The solutions here aren’t complicated or controversial. At the very least, Congress could require judges’ financial holdings to be listed online in a searchable database, with an easy way for members of the public to report conflicts.  A far stronger system would require judges to put their assets in a blind trust, as many elected officials already do. (Judges would still be free to invest in mutual funds, which existing ethics rules note do not create a vested interest in the health of any specific company.) A law that subjects Supreme Court justices to the same rules that govern their lower-court counterparts is long overdue. Democrats in Congress should be championing slam-dunk reforms like these, and leave Mitch McConnell and Senate Republicans to argue that this ongoing epidemic of conflicts of interest is even remotely consistent with the task of doing “justice.”
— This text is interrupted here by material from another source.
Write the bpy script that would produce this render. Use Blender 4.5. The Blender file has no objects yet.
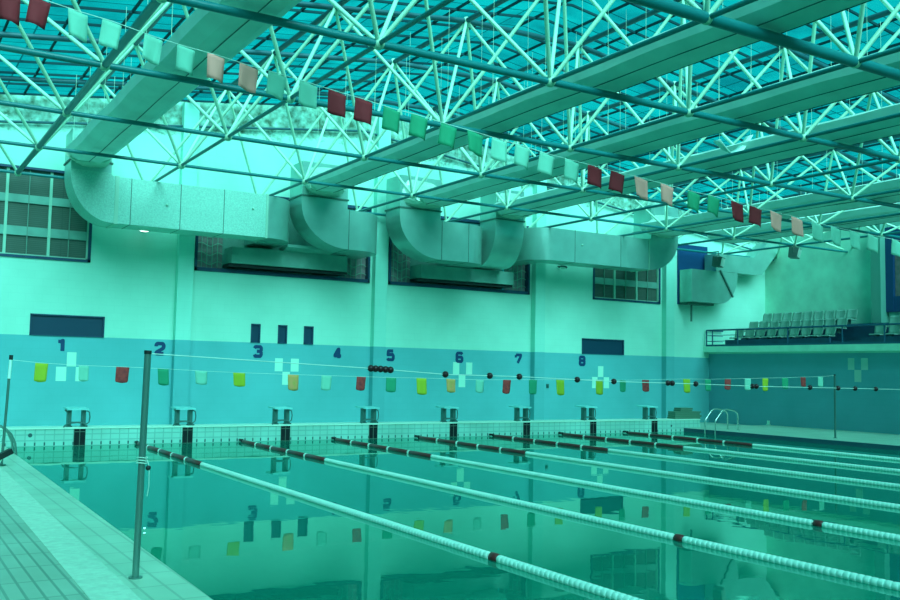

The public’s confidence in the Supreme Court—the federal court people are most familiar with—has been plummeting lately, to the lowest approval rating in decades. This comes at a time when income inequality is at near-record levels, and more than 80 percent of Americans say that large corporations have too much power. To date, the Supreme Court has chosen to respond to this self-inflicted crisis of confidence with a parade of justices—first Breyer, then Justice Amy Coney Barrett, then Thomas, then Alito—indignantly defending the Court’s integrity and high-mindedness. 

The public’s growing disenchantment with a Court controlled by a 6-3 conservative supermajority is about far more than the precise composition of its members’ investment portfolios. But if the justices are at all serious about restoring some semblance of faith in the institution, embracing an ethics system with teeth would be a fine place to start.